Imâm 'Abdur-Rahmân Ibn Hasan Âl Ash-Shaykh (moge Allâh hem genadig zijn) heeft op een duidelijk wijze verwoord hoe wij hiermee om dienen te gaan. Hij zei:

"Het is wâjib (een verplichting) voor iedere persoon dat wanneer de bewijzen uit de Qurân en de Sunna hem bereiken en hij de gevolgtrekkingen daarvan begrijpt, te stoppen met het volgen van anderen en om de bewijzen te gehoorzamen, ongeacht wie hem tegenstreeft. Dus het is verplicht voor de oprechte persoon om wanneer hij de boeken van de geleerden leest, hun uitspraken te vergelijken met hetgeen zich bevindt in de Qurân en de Sunna." (Fath al Majîd, p.387-388)

En Sheikh Sulaymân ibn ‘Abdillâh (moge Allâh hem genadig zijn) heeft gezegd:

“Als het Boek van Allâh en de Sunna van Zijn Boodschapper hem bereiken, dan moet de gelovige handelen in overeenstemming hiermee. Ongeacht of hij hiermee afwijkt van wie of wat dan ook. Dit is wat onze Heer en onze Profeet (vrede en zegeningen zij met hem) ons hebben bevolen en waar alle geleerden het unaniem over eens zijn. Met uitzondering van de blinde volgelingen en de onachtzamen. Zulke mensen zijn geen geleerden.” (Taysîr ul-‘Azîz il-Hamîd, p.546)

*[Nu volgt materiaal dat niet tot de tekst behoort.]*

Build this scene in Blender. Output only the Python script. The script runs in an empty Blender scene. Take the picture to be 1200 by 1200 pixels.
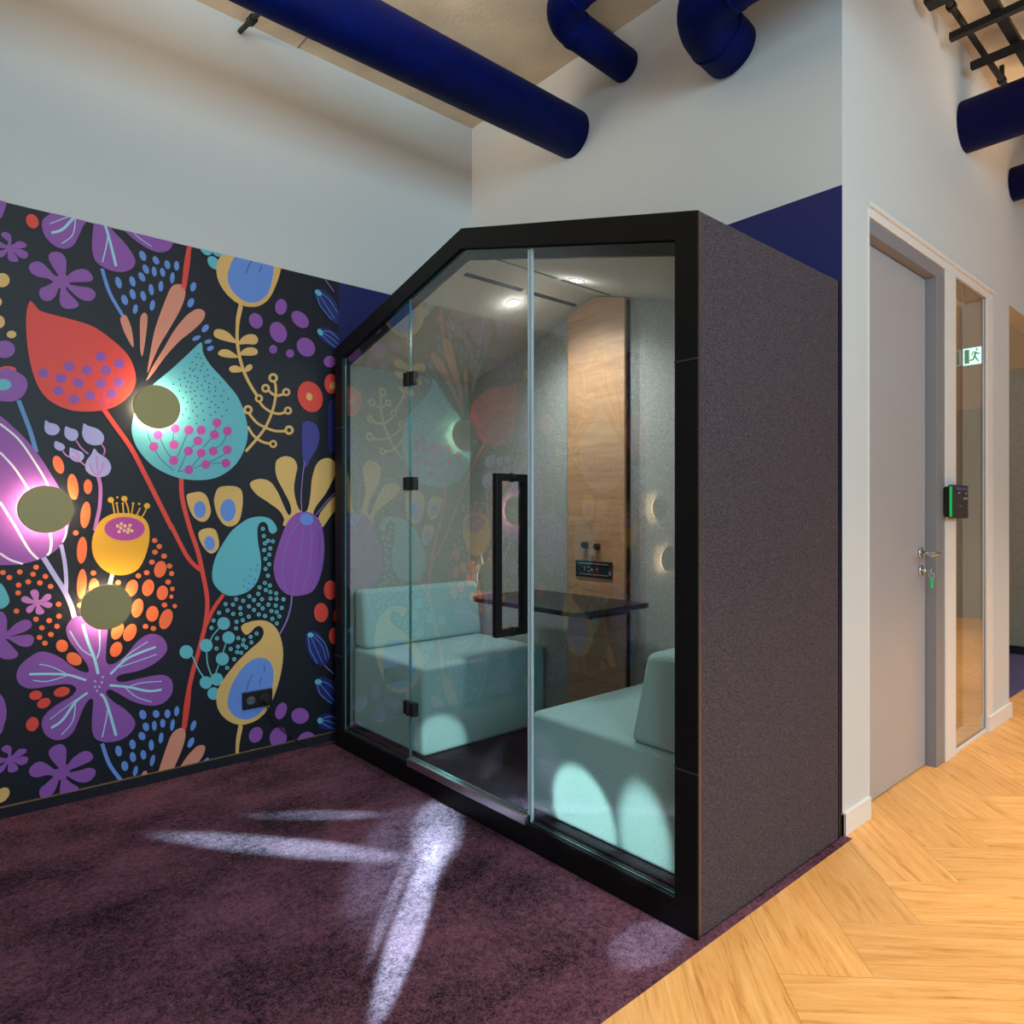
import bpy, bmesh, math, random
from mathutils import Vector, Matrix
R = math.radians
random.seed(7)
SC = bpy.context.scene
COL = SC.collection

# ------------------------------------------------------------ camera, world, exposure
EYE = 1.25
FX, FY = math.cos(R(48.69)), math.sin(R(48.69))
cam_d = bpy.data.cameras.new('camera')
cam_d.sensor_width = 36.0
cam_d.lens = 36.0 * 808 / 1200
cam_d.clip_start = 0.05
cam = bpy.data.objects.new('camera', cam_d)
COL.objects.link(cam)
cam.location = (0, 0, EYE)
cam.rotation_euler = (R(90), 0, R(48.69 - 90))
SC.camera = cam
SC.view_settings.view_transform = 'Standard'
SC.view_settings.look = 'None'
SC.view_settings.gamma = 1.0
SC.view_settings.use_curve_mapping = False
SC.view_settings.exposure = 0.0

w = bpy.data.worlds.new('world')
SC.world = w
w.use_nodes = True
w.node_tree.nodes['Background'].inputs[0].default_value = (0.72, 0.87, 1.0, 1)
w.node_tree.nodes['Background'].inputs[1].default_value = 0.25


def lamp(name, kind, loc, target, power, color, **kw):
    d = bpy.data.lights.new(name, kind)
    d.energy = power
    d.color = color
    for k, v in kw.items():
        setattr(d, k, v)
    o = bpy.data.objects.new(name, d)
    COL.objects.link(o)
    o.location = loc
    if target is not None:
        o.rotation_euler = (Vector(target) - Vector(loc)).to_track_quat('-Z', 'Y').to_euler()
    return o


WARM = (1.0, 0.70, 0.44)
NEUT = (1.0, 0.88, 0.76)
COOL = (0.72, 0.86, 1.0)
# daylight from the windows behind the camera
lamp('window_daylight', 'AREA', (0.3, -2.8, 2.6), (2.1, 3.4, 2.7), 168, (0.57, 0.86, 1.0), shape='RECTANGLE', size=2.8, size_y=1.6)
# warm downlights along the corridor
for x, y, p in ((1.3, -0.55, 255), (2.9, -0.55, 270), (4.5, -0.5, 265), (6.1, -0.4, 230), (7.7, -0.4, 230)):
    lamp('corridor_downlight', 'SPOT', (x, y, 3.45), (x, y, 0), p, (1.0, 0.82, 0.66), spot_size=R(80), spot_blend=.7, shadow_soft_size=.12)
# unseen warm uplights added to brighten the ceiling
lamp('ceiling_fill', 'AREA', (0.95, 1.45, 2.75), (1.1, 1.6, 3.7), 22, (1.0, 0.90, 0.80), shape='DISK', size=1.1, spread=R(110))
lamp('ceiling_fill', 'AREA', (-0.6, 2.9, 3.1), (2.2, 2.85, 3.85), 5, (1.0, 0.84, 0.66), shape='DISK', size=0.5, spread=R(60))
lamp('corridor_fill', 'AREA', (4.3, -0.1, 2.75), (4.3, 0.1, 3.7), 22, (1.0, 0.76, 0.54), shape='DISK', size=1.2, spread=R(110))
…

Volg daarom niet het pad van degenen die meer waarde hechten aan het volgen van regels en uitspraken van zijn leermeester of wetschool, boven het volgen en handelen volgens de Qurân en de betrouwbaar overgeleverde Sunna.

We vragen Allâh de Almachtige om ons standvastig te houden op Zijn religie en ons te laten verenigen met Tawhîd en ons ver verwijderd te houden van de tâghût, zoals Allâh de Verhevene de mensheid middels zijn Boodschappers heeft bevolen:

"En voorzeker, Wij hebben aan iedere ummah (gemeenschap/natie) een Boodschapper gezonden (die zei): "Aanbidt Allâh en houdt afstand van de taghût."" {Qs 16:36}

En Allâh, de Alwetende weet het beste en is de Schenker van al het succes!

Subhânaka Allâhumma wa bih'amdik, ash-hadu allâ illâha illâ anta, astaghfiruka wa atûbu ilayk.